A M-Sport está situada em Cumbria, um lugar recôndito longe das civilizações tecnológicas situadas nas grandes metrópoles do Reino Unido. Mas há várias razões para isso. Ser a terra natal de Malcom Wilson, o director desportivo da equipa Ford Motor Company Ltd., é uma delas. O homem que dirige os destinos da equipa lutou por essa possibilidade que hoje é vista como uma vitória para toda a formação. Em primeiro lugar, mudar as instalações de Boreham para Cumbria acabou por ser uma situação largamente vantajosa pelo apoio dado pelas autoridades locais que não pouparam facilidades na instalação do empreendimento, numa vila onde os postos de trabalho escasseavam. De resto, há também algumas curiosidades acerca do local onde foram fixadas as infraestruturas da M-Sport que ajudam a explicar a preferência por esta acolhedora terra.

Na perspectiva de Christian Louriaux, antigo e destacado engenheiro da M-Sport: “como isto fica longe de tudo, dentro da equipa nota-se mais dedicação e lealdade no trabalho das pessoas, pois como a concorrência está longe, quem quiser deixar a equipa terá sempre que pensar duas vezes”.

Caricato é também o facto da Dovenby Hall concentrar muita “magia”. É que as instalações estavam situadas numa propriedade rural, que já foi uma quinta e depois um hospício! De hospício a “fábrica” de carros de competição, foi um pequeno passo já que a adaptação das divisões onde engenheiros, técnicos e pessoal da logística podem trabalhar não foi, de todo, complicada. Sem dúvida, um ambiente diferente…

Miguel Cunha

Mecânicos portugueses

Hoje, a vida já os fez dar outras voltas, mas nos primórdios da M-Sport cedo surgiram dois portugueses, que ainda hoje estão ligados aos automóveis, embora José Azevedo tenha saído da M-Sport para a Volkswagen Motorsport, e dado depois outras ‘voltas’

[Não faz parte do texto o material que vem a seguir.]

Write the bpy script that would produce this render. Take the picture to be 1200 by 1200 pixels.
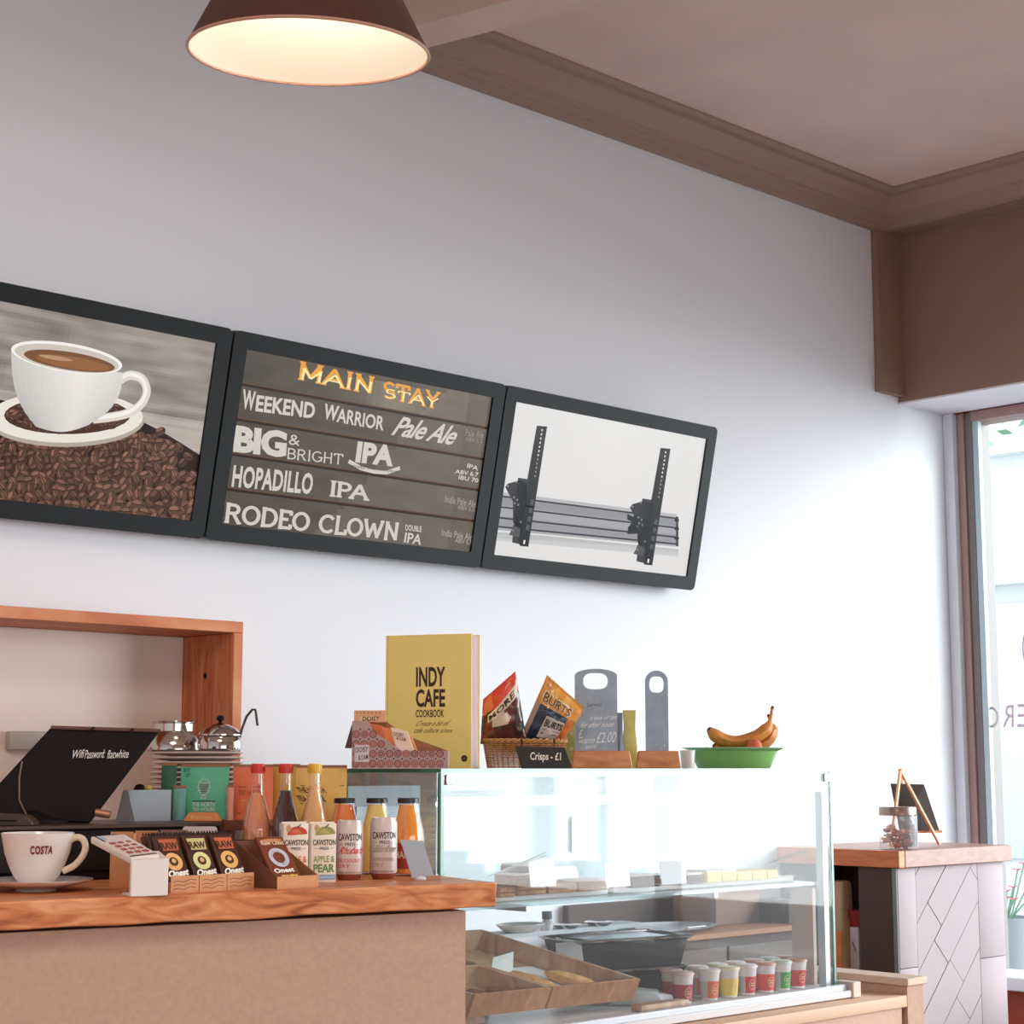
import bpy, bmesh, math, random
from math import sin, cos, pi, radians as R
from mathutils import Vector as V, Matrix, noise
random.seed(7)
for o in list(bpy.data.objects): bpy.data.objects.remove(o)
SC = bpy.context.scene
COL = SC.collection

# ------------------------------------------------------------------ camera, world, lights, exposure
EYE = V((0, 0, 1.22)); HEAD = R(46.05); PITCH = math.atan(300/2100); FPX = 2100.0
fwd = V((cos(HEAD)*cos(PITCH), sin(HEAD)*cos(PITCH), sin(PITCH)))
rgt = V((sin(HEAD), -cos(HEAD), 0)); up = rgt.cross(fwd)
cd = bpy.data.cameras.new('camera'); cam = bpy.data.objects.new('camera', cd); COL.objects.link(cam)
cd.sensor_width = 36; cd.lens = 36*FPX/1200; cd.clip_start = .05; cd.clip_end = 200
cam.location = EYE; cam.rotation_euler = Matrix((rgt, up, -fwd)).transposed().to_euler()
SC.camera = cam
SC.view_settings.view_transform = 'Standard'; SC.view_settings.look = 'None'
SC.view_settings.exposure = 0.0; SC.view_settings.gamma = 1.0; SC.view_settings.use_curve_mapping = False
W = bpy.data.worlds.new('world'); SC.world = W; W.use_nodes = True
bg = W.node_tree.nodes['Background']; bg.inputs[0].default_value = (.94, .98, 1, 1); bg.inputs[1].default_value = 2.6
SC.cycles.max_bounces = 10; SC.cycles.transparent_max_bounces = 24; SC.cycles.diffuse_bounces = 5; SC.cycles.glossy_bounces = 5
SC.cycles.sample_clamp_indirect = 6; SC.cycles.caustics_reflective = False; SC.cycles.caustics_refractive = False

def area(name, loc, aim, sx, sy, power, color, portal=False):
    l = bpy.data.lights.new(name, 'AREA'); l.shape = 'RECTANGLE'; l.size = sx; l.size_y = sy; l.energy = power; l.color = color
    o = bpy.data.objects.new(name, l); COL.objects.link(o); o.location = loc
    o.rotation_euler = (V(aim)-V(loc)).to_track_quat('-Z', 'Y').to_euler()
    if portal: l.cycles.is_portal = True
    return o
area('window_portal', (6.33, 1.2, 1.53), (0, 1.2, 1.53), 5.2, 2.2, 1, (1, 1, 1), True)
area('fill_opening_portal', (1.2, -2.66, 1.15), (1.2, 0, 1.15), 4.2, 1.5, 1, (1, 1, 1), True)  # portal for the added front wall opening that brings in frontal fill
sl = bpy.data.lights.new('low_hazy_sun', 'SUN'); sl.energy = 5.8; sl.angle = R(42); sl.color = (.97, .98, 1)
so = bpy.data.objects.new('low_hazy_sun', sl); COL.objects.link(so); so.rotation_euler = V((-.70, .70, -.24)).to_track_quat('-Z', 'Y').to_euler()
area('ceiling_fill_panel', (0.2, 0.6, 3.38), (0.2, .6, 0), 1.2, 1.2, 60, (1, .86, .76))  # unseen fill light, added to brighten the sides facing the camera

# ------------------------------------------------------------------ placing: where a sight line meets a plane of the room
def ray(x, y): return fwd*FPX + rgt*(x-600) - up*(y-600)
def at(x, y, X=None, Y=None, Z=None):
    d = ray(x, y)
    k = (X-EYE.x)/d.x if X is not None else (Y-EYE.y)/d.y if Y is not None else (Z-EYE.z)/d.z
    return EYE + d*k
def mpp(p): return (p-EYE).dot(fwd)/FPX
def hit(x, y, o, n):
    d = ray(x, y); return EYE + d*((o-EYE).dot(n)/d.dot(n))

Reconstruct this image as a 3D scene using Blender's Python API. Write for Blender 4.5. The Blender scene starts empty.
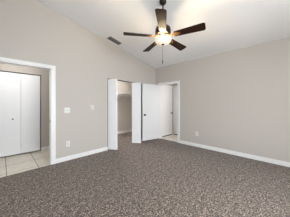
import bpy, bmesh, math, random
from mathutils import Vector, Matrix

random.seed(7)
scene = bpy.context.scene
col = scene.collection

# ------------------------------------------------------------------ camera
CAM_H = 1.27
F_PX, YAW, HORIZON = 141.82, math.radians(44.79), 104.1
cam_data = bpy.data.cameras.new('camera')
cam_data.sensor_width = 36.0
cam_data.sensor_fit = 'HORIZONTAL'
cam_data.lens = F_PX / 290.0 * 36.0
cam_data.shift_y = -(108.5 - HORIZON) / 290.0
cam_data.clip_start = 0.02
cam = bpy.data.objects.new('camera', cam_data)
cam.location = (0, 0, CAM_H)
cam.rotation_euler = (math.radians(90), 0, math.atan2(-math.cos(YAW), math.sin(YAW)))
col.objects.link(cam)
scene.camera = cam

# ------------------------------------------------------------------ world, daylight, exposure
world = bpy.data.worlds.new('world')
scene.world = world
world.use_nodes = True
bg = world.node_tree.nodes['Background']
bg.inputs[0].default_value = (0.80, 0.90, 1.0, 1)
bg.inputs[1].default_value = 1.5


def area(name, loc, rot, sx, sy, power, color):
    d = bpy.data.lights.new(name, 'AREA')
    d.shape = 'RECTANGLE'
    d.size, d.size_y, d.energy, d.color = sx, sy, power, color
    o = bpy.data.objects.new(name, d)
    o.location, o.rotation_euler = loc, rot
    col.objects.link(o)
    return o


R90 = math.radians(90)
area('daylight_rear', (1.34, -1.90, 1.55), (R90 - 0.40, 0, 0), 2.5, 1.9, 275, (0.90, 0.965, 1.0))
area('daylight_side', (-1.58, 0.9, 1.50), (R90 - 0.30, 0, -R90), 2.2, 1.8, 50, (0.90, 0.965, 1.0))

sun_d = bpy.data.lights.new('sun', 'SUN')
sun_d.energy, sun_d.angle, sun_d.color = 55, math.radians(0.6), (1.0, 0.96, 0.90)
sun = bpy.data.objects.new('sun', sun_d)
sun.rotation_euler = Vector((-0.12, 0.5, -0.9)).to_track_quat('-Z', 'Y').to_euler()
col.objects.link(sun)

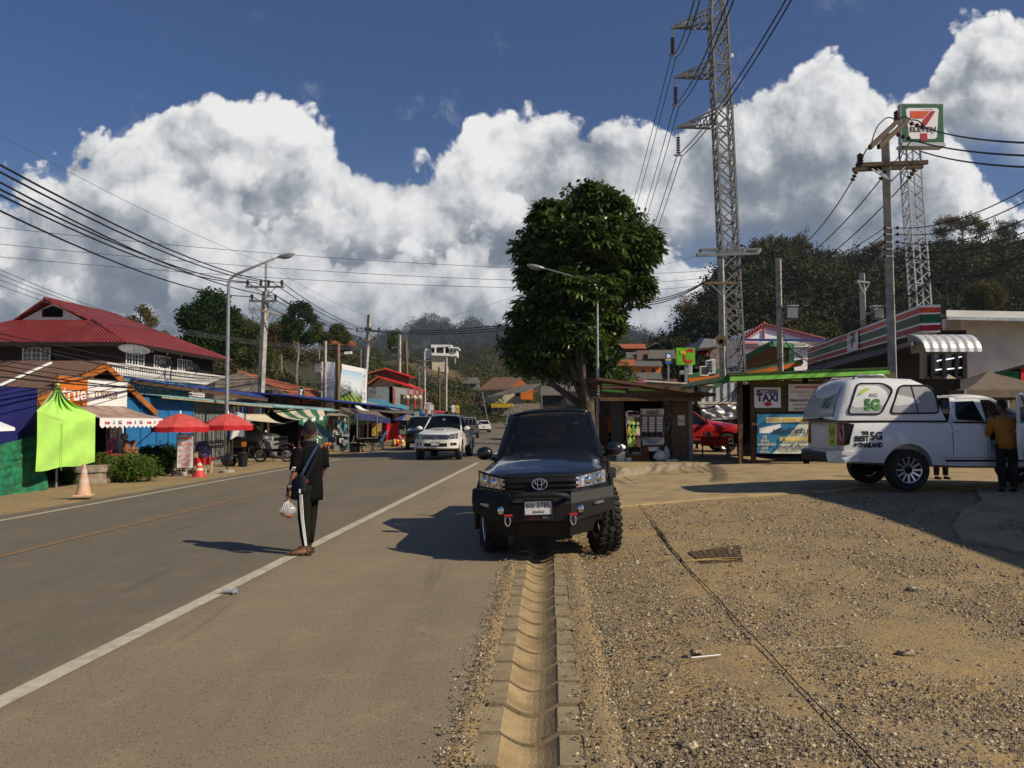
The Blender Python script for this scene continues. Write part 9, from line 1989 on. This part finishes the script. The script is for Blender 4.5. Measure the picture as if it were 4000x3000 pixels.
def figure(c,f,label, top,legs,seated=False,hair=m_hair, sc=1.0,long=False,lean=0.0):
 c=Vector(c);f=Vector(f).normalized();r_=Vector((f.y,-f.x,0));g=empty('person',c,0,label,'person');P=lambda a,b_,z:c+(f*a+r_*b_+Vector((0,0, z)))*sc;hz=.45 if seated else.84;ln_=lean
 B={'pel':(P(0,0,hz+.04),.115*sc),'chs':(P(ln_*.6,0,hz+.34),(.14*sc,.10*sc)), 'nck':(P(ln_, 0,hz+.54),.05*sc),'hed':(P(ln_+.02,0,hz+.62),.05*sc)};E=[('pel','chs'),('chs','nck'),('nck','hed')]
 for s_,n_ in((-1,'l'),(1,'r')):
  sh_,el,wr=P(ln_*.9, s_*.17,hz+.47),P(ln_+.05+(.06 if seated else 0), s_*.22,hz+.20),P(ln_+.27,s_*.13,hz+.22)
  kn=P(.40,s_*.10,.47)if seated else P(.02,s_*.10,.45);an=P(.36 if seated else 0,s_*.10,.08)
  for k,v_ in(('s',(sh_,.055)),('e',(el,.04)),('w',(wr,.028)),('h',(P(.02,s_*.09,hz-.03),.08)),('k',(kn,.058)),('a',(an,.038))):B[n_+k]=(v_[0],v_[1]*sc)
  E+=[('chs',n_+'s'), (n_+'s',n_+'e'),(n_+'e',n_+'w'),('pel',n_+'h'),(n_+'h', n_+'k'),(n_+'k',n_+'a')]
 skin(B,E,'body',g,m_skin,1)
 part('top',g, lambda m:(torso(m,[(P(0,0,hz-.06), r_*.17*sc,f*.13*sc), (P(ln_*.3,0,hz+.18), r_*.165*sc,f*.12*sc),(P(ln_*.8,0,hz+.42), r_*.19*sc,f*.115*sc),(P(ln_,0,hz+.52),r_*.09*sc, f*.075*sc)],top),[m.tube([B[n_+'s'][0],B[n_+'e'][0],Vector(B[n_+'e'][0]).lerp(B[n_+'w'][0],.8)],[.075*sc,.06*sc,.045*sc],top, 10)for n_ in 'lr']), smooth=True)
 part('trousers',g,lambda m:[m.tube([B[n_+'h'][0]+Vector((0,0,.05)),B[n_+'h'][0],B[n_+'k'][0],B[n_+'a'][0]],[.10*sc,.10*sc,.075*sc,.055*sc], legs,10)for n_ in 'lr'],smooth=True)
 for n_ in 'lr':a=Vector(B[n_+'a'][0]);part('shoe',g,lambda m:foot(m,Vector((a.x,a.y,c.z))-f*.06*sc,Vector((a.x, a.y,c.z))+f*.2*sc,m_trim,.045*sc,.05*sc), smooth=True)
 for n_,s_ in(('l',-1),('r', 1)):w_=B[n_+'w'][0];hand(g, w_,f*.9+Vector((0,0, -.3)), r_*s_, .5)
 hd=headparts(g,P(ln_+.03,0, hz+.70),f+Vector((0, 0,-.0)),sc,hair)
 if long:part('long_hair',hd,lambda m:m.ball(P(ln_-.07,0,hz+.58),(.055*sc,.09*sc,.2*sc),hair,14,10),smooth=True)
 return g
m_orj=M('orange_jacket',(.42,.16,.02),.8,var=.2);m_strp=M('striped_shirt',(.20,.24,.32),.8, var=.5,scale=9);m_drk=M('dark_cloth',(.016,.016, .02),.85,var=.3)
figure((9.08,14.12,.36),(.15,.98,0),'person in orange jacket and dark trousers leaning into the open pickup door',m_orj,m_drk, lean=.14,sc=1.02)
figure((at(3705,1840, 16.9).x,17.2, .36),(0,-1,0),'person in dark clothes standing behind the canopy pickup with only legs showing',m_drk,m_drk)
w=figure(up(2862,.375,4.6),(-.75,.65,0),'woman in striped shirt with long dark hair seated at the dim table',m_strp,m_drk,True,long=True,lean=.12)
ch=empty('plastic_chair',up(2866,.375,4.5),0,'dark plastic chair under the seated woman','chair');cc=Vector((xat(2862,27.6),27.55,.375));part('seat',ch,lambda m:m.box(cc+Vector((0,0, .36)), (.44,.44,.04),m_black));part('backrest',ch,lambda m:m.box(cc+Vector((.18,-.16,.62)),(.3,.3,.4),m_black,R(45)))
for a,b_ in((-.18,-.18),(.18,-.18), (-.18, .18),(.18,.18)):part('leg', ch,lambda m:m.bar(cc+Vector((a,b_, .36)), cc+Vector((a*1.1,b_*1.1,0)),.035,.035,m_black))
figure((xat(2418,28.2),28.2, .33),(-1,-.1, 0),'masked person in dark clothes seated in profile before the orange panel',m_drk, m_drk, True,lean=.1)
st_=empty('stool',(xat(2418, 28.2), 28.2,.33),0,'low dark stool under the masked person','stool');part('seat',st_,lambda m:m.box((xat(2418,28.2),28.2,.33+.34),(.4,.4,.05),m_woodbrown));part('leg', st_,lambda m:m.lathe([(.15, 0),(.1,.3)],m_woodbrown,8,(xat(2418,28.2),28.2,.34)))
figure((xat(1276,42), 42,GL),(.4,-1,0),'small seated person in orange top beside the shed goods rack',m_orange,m_skin,True,sc=.8)
figure((-2.55, 33.5,.62),(.1,-1,0), 'driver behind the dark windscreen of the oncoming white pickup',m_grey,m_drk,True, sc=.9)
# ---------- the air: far hills fade towards blue
mb=MB();mb.span((-2700,-800, -4),(2700,2700,290), m_white)
hz_=mb.build('haze');tag(hz_,None,None,kind='stuff')
ma=bpy.data.materials.new('haze');ma.use_nodes=True;ma.node_tree.nodes.clear()
pv=ma.node_tree.nodes.new('ShaderNodeVolumePrincipled');ou=ma.node_tree.nodes.new('ShaderNodeOutputMaterial');ma.node_tree.links.new(pv.outputs[0], ou.inputs['Volume'])
pv.inputs['Color'].default_value=(.62,.76, .95,1);pv.inputs['Density'].default_value=.00018;pv.inputs['Anisotropy'].default_value=.2
hz_.data.materials.clear();hz_.data.materials.append(ma)
S.cycles.use_denoising=True
S.cycles.max_bounces=8;S.cycles.transparent_max_bounces=16;S.cycles.diffuse_bounces=3;S.cycles.glossy_bounces=3
S.cycles.sample_clamp_indirect=4
S.cycles.use_adaptive_sampling=True;S.cycles.adaptive_threshold=.02
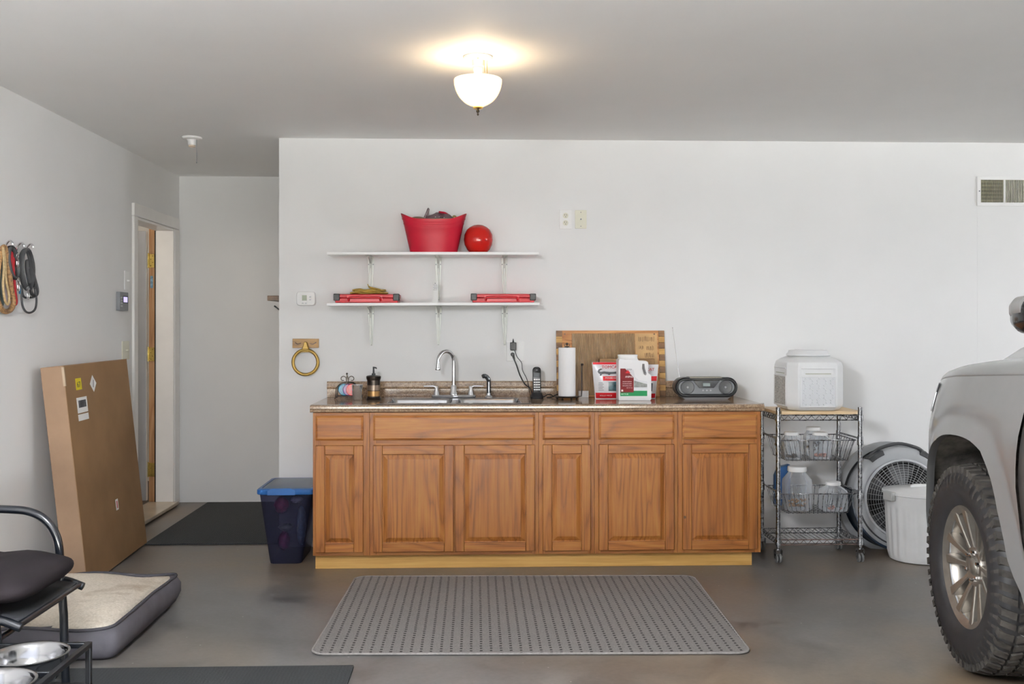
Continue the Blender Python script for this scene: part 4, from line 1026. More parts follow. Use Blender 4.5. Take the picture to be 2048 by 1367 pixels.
obj('screen_bezel', G().box(XL+.0238, XL+.0244, y0+(y1-y0)*.34, y1-(y1-y0)*.05, z0+(z1-z0)*.40, z0+(z1-z0)*.79), M['ink'], t)
for i in range(2):
    for j in range(4): obj('key', G().box(XL+.0238, XL+.026, y0+(y1-y0)*(.08+.13*i), y0+(y1-y0)*(.17+.13*i), z0+(z1-z0)*(.2+.15*j), z0+(z1-z0)*(.28+.15*j)), M['lgrey'], t)
# hooks and leashes
def hook(px, py, label):
    p = XP(px, py, XL+.02)
    g = G().tube(smooth([(XL+.001, p.y, p.z-.03), (XL+.012, p.y, p.z-.022), (XL+.020, p.y, p.z+.002), (XL+.034, p.y, p.z+.016), (XL+.046, p.y, p.z+.008), (XL+.047, p.y, p.z-.002)], 5), [.004]*6+[.0045]*15+[.006]*5, 10)
    t = thing('coat_hook', label, 'hook', (XL, p.y, p.z-.05), group='chrome hooks on the left wall')
    obj('hook_arm', g, M['chrome'], t, smo=70)
    obj('hook_plate', G().box(XL+.0005, XL+.004, p.y-.008, p.y+.008, p.z-.055, p.z-.018), M['chrome'], t, bevel=.001)
    return p
h1 = hook(13, 488, 'chrome hook nearest the left edge, holding the beaded leash')
h2 = hook(36, 492, 'middle chrome hook, holding the red and black harness')
h3 = hook(55, 494, 'chrome hook nearest the door, holding the black leashes')
def xw(px, py, off): q = XP(px, py, XL+off); return (q.x, q.y, q.z)
def leash(name, label, pts, r, m, off=.03, flat=1, closed=False, cat='leash', n=6, seg=8):
    return obj(name, G().tube(smooth([xw(a_, b_, off+(c_[0] if c_ else 0)) for a_, b_, *c_ in pts], n, closed), r, seg, closed=closed, flat=flat), m, label=label, cat=cat, smo=70)
bead = plain('braided_tan_rope', 'a27c52', .5, var=.4, sc=110, bmp=.5, bsc=200, metal=.1)
blk = plain('black_nylon', '232427', .7, var=.15, sc=60, bmp=.2, bsc=200)
rd = plain('red_nylon', 'b0202a', .65, var=.1, sc=60, bmp=.2, bsc=200)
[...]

Há muito que o sotaque português se faz ouvir em Cumbria. Miguel Cunha foi o primeiro a pedir emprego a Malcolm Wilson quando trabalhava na Peres Competições, durante o Rali de Portugal de 2000, pouco tempo antes de aprender a montar o Focus RS WRC “de uma ponta à outra”. Uma missão que repartiu muito tempo, curiosamente, com outro português, José Azevedo, em tempos, seu colega de carteira. E é precisamente Azevedo que deixa uma ideia do que é que significava montar um puzzle chamado Focus WRC onde “apenas se iam buscar cinco peças originais ao modelo Focus (e mesmo assim todas reforçadas), num trabalho que podia demorar entre dois dias e duas semanas dependendo do fator urgência!” Na montagem de um carro ou a fazer os alinhamentos e substituir peças nos Parques de Assistência, uma coisa é certa: tédio era coisa que os dois portugueses não tinha, especialmente enquanto houve ‘Latvalas’ na equipa capazes de transformar um carro em algo mais parecido com um bolo caído ao chão, como aconteceu no Rali de Portugal de 2009.

Bernardo Fernandes chegou a ser engenheiro de Sébastien Ogier, responsável pela segunda evolução do Ford Fiesta Rally2, Valter Ribeiro continua nos ‘motores’, é Engine Calibration/Event Support Engineer da M-Sport. são apenas exemplos, na história da M-Sport foram e são muitos mais.

MALCOLM WILSON

A longa carreira de Malcolm Wilson como piloto teve mais momentos baixos do que altos, conhecida que era a sua propensão para… passar dos limites. A sua estreia aconteceu em 1973, com as primeiras vitórias a surgirem em ralis locais, então já com um Ford Escort privado – um carro que já explorava como poucos.